* _Given data_
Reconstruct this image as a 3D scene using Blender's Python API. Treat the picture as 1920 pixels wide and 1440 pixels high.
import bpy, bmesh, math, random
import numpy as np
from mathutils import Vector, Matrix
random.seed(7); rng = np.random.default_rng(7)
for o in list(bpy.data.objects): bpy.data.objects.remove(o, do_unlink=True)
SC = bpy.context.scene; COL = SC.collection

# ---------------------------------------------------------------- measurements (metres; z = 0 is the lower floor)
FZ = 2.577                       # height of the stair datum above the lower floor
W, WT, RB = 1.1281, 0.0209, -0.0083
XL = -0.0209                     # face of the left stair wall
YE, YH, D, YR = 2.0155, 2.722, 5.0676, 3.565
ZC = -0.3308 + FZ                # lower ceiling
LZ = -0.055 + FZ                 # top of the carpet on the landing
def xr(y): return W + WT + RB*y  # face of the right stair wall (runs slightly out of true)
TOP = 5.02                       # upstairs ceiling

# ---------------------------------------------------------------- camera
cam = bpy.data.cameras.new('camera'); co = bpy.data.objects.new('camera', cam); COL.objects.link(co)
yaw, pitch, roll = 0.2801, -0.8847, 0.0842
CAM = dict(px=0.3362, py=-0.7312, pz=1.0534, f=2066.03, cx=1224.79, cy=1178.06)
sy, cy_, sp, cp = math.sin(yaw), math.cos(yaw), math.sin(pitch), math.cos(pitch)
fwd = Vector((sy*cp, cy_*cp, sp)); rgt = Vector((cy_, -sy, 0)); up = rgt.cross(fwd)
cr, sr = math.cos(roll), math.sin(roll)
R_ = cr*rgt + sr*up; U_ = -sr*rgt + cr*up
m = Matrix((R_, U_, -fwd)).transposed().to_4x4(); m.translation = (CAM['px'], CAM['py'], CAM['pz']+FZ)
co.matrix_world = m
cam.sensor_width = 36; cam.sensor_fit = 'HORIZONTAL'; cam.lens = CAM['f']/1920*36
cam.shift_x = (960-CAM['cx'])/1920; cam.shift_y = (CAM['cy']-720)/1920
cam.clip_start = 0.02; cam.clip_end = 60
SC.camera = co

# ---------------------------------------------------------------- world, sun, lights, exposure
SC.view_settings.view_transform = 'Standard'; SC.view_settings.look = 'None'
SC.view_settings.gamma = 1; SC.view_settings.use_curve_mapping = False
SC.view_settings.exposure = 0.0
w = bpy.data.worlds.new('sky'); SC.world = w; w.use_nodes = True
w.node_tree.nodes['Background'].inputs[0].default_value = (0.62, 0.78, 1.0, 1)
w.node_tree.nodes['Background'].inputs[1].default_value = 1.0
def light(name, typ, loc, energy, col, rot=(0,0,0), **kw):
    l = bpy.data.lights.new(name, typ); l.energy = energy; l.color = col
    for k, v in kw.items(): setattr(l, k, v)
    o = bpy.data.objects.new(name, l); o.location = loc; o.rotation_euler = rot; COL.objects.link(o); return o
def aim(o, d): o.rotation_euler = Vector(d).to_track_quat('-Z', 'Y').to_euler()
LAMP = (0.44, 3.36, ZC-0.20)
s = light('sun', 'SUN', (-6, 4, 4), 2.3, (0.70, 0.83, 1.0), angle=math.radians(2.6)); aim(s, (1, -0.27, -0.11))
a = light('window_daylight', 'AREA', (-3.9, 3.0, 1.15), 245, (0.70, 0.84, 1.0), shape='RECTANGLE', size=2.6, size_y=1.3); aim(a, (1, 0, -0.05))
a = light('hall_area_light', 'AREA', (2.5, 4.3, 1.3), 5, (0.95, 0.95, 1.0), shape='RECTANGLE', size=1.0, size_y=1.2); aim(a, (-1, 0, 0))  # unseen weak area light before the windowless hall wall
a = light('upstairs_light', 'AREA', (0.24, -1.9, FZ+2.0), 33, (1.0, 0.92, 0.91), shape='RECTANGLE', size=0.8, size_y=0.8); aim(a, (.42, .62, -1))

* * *

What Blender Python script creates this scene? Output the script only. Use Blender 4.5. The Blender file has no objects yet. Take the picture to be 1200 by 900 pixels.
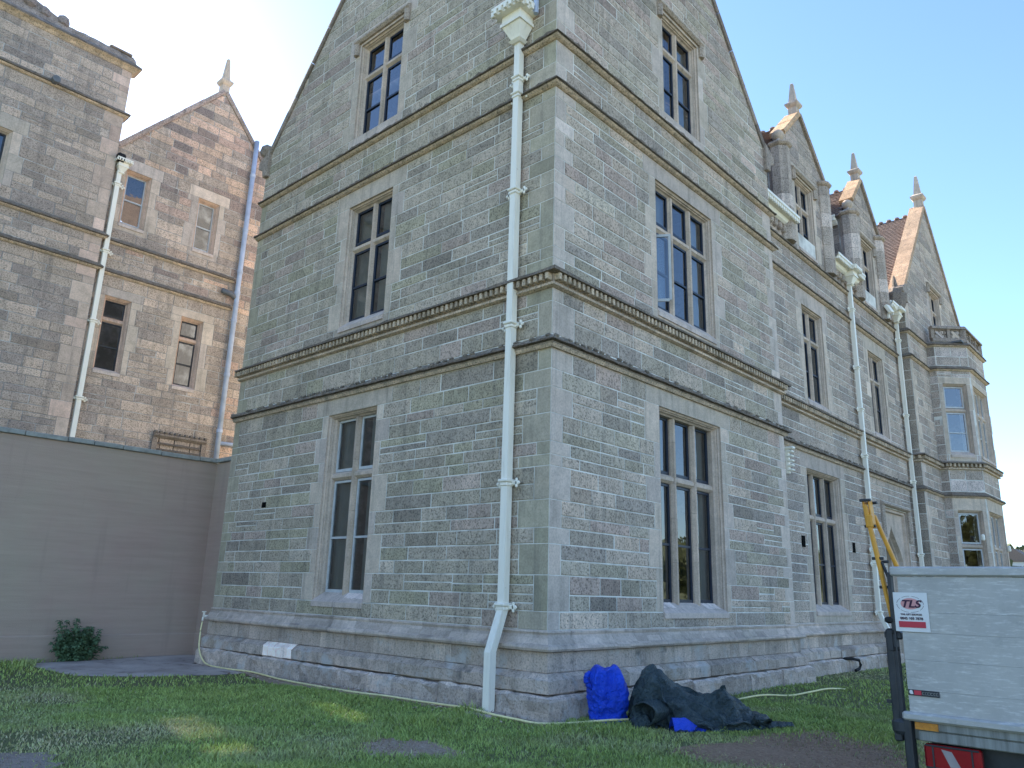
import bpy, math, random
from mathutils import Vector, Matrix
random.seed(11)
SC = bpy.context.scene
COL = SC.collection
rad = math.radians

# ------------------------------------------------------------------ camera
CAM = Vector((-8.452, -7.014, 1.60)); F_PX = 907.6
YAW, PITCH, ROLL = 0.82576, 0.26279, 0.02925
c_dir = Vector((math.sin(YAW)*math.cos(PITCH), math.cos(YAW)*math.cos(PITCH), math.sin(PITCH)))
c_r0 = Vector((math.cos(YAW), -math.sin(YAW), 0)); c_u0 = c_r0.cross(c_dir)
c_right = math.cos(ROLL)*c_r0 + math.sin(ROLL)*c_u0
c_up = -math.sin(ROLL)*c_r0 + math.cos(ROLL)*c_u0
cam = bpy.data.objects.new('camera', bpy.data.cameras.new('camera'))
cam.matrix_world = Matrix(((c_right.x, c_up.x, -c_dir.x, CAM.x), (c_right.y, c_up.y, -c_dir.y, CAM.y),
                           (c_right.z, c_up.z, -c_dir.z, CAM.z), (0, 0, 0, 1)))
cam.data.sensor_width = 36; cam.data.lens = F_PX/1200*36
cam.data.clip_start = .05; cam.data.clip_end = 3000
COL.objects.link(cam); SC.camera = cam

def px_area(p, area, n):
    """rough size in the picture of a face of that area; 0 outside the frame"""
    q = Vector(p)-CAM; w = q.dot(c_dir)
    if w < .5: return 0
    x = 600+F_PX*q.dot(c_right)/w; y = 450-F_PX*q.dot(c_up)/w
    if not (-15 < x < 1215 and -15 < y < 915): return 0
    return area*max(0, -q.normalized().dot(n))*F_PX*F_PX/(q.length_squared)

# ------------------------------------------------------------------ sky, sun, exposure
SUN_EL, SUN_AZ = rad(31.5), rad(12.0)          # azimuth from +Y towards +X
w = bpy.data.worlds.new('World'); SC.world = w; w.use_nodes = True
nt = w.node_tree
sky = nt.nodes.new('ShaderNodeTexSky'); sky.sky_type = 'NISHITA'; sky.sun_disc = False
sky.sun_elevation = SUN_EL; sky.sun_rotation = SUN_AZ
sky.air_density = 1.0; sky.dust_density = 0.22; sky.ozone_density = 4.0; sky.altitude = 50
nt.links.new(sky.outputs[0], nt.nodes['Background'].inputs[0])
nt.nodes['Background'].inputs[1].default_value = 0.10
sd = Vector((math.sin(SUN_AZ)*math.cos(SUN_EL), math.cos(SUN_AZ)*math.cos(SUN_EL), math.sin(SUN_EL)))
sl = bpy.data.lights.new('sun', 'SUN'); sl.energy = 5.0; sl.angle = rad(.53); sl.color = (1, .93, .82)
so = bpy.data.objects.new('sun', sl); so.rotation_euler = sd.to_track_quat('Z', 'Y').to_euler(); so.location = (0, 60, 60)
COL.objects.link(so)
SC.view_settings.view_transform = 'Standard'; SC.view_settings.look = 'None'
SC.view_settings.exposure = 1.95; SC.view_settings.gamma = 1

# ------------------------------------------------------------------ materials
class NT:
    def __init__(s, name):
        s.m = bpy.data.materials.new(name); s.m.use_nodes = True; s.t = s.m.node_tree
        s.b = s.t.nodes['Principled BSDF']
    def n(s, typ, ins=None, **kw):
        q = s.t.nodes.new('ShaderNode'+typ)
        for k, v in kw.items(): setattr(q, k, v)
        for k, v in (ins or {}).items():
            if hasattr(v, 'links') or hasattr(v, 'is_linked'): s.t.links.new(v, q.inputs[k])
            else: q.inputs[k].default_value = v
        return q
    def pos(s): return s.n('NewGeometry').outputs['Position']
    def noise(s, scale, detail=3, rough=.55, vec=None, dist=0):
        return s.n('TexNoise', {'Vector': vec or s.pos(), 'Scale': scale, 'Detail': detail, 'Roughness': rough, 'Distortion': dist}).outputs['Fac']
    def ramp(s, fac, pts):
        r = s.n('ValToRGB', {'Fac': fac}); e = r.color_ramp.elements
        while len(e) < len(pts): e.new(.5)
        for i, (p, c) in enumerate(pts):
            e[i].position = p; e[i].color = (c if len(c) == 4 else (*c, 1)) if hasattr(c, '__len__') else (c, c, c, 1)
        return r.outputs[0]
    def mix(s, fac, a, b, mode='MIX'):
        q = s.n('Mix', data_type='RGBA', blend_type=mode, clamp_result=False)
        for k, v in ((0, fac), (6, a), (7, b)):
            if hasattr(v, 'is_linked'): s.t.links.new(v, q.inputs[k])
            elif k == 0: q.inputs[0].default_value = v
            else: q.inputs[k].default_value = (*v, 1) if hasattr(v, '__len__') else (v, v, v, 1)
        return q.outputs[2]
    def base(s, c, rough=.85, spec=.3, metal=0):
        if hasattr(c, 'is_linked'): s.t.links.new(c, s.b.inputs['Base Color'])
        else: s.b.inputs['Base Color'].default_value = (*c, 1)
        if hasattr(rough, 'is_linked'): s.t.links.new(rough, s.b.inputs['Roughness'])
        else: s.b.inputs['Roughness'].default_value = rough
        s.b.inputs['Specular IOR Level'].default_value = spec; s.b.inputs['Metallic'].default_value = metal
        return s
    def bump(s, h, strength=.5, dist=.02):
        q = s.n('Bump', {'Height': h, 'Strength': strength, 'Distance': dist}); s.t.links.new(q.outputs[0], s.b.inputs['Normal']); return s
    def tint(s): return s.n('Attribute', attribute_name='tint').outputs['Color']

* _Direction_
Please return, exactly as they appear, the lines starting at the one that contains "Reconstruct this image" and ending at the one that contains "# upstairs ceiling".

* _Answer in full_
Reconstruct this image as a 3D scene using Blender's Python API. Treat the picture as 1920 pixels wide and 1440 pixels high.
import bpy, bmesh, math, random
import numpy as np
from mathutils import Vector, Matrix
random.seed(7); rng = np.random.default_rng(7)
for o in list(bpy.data.objects): bpy.data.objects.remove(o, do_unlink=True)
SC = bpy.context.scene; COL = SC.collection

# ---------------------------------------------------------------- measurements (metres; z = 0 is the lower floor)
FZ = 2.577                       # height of the stair datum above the lower floor
W, WT, RB = 1.1281, 0.0209, -0.0083
XL = -0.0209                     # face of the left stair wall
YE, YH, D, YR = 2.0155, 2.722, 5.0676, 3.565
ZC = -0.3308 + FZ                # lower ceiling
LZ = -0.055 + FZ                 # top of the carpet on the landing
def xr(y): return W + WT + RB*y  # face of the right stair wall (runs slightly out of true)
TOP = 5.02                       # upstairs ceiling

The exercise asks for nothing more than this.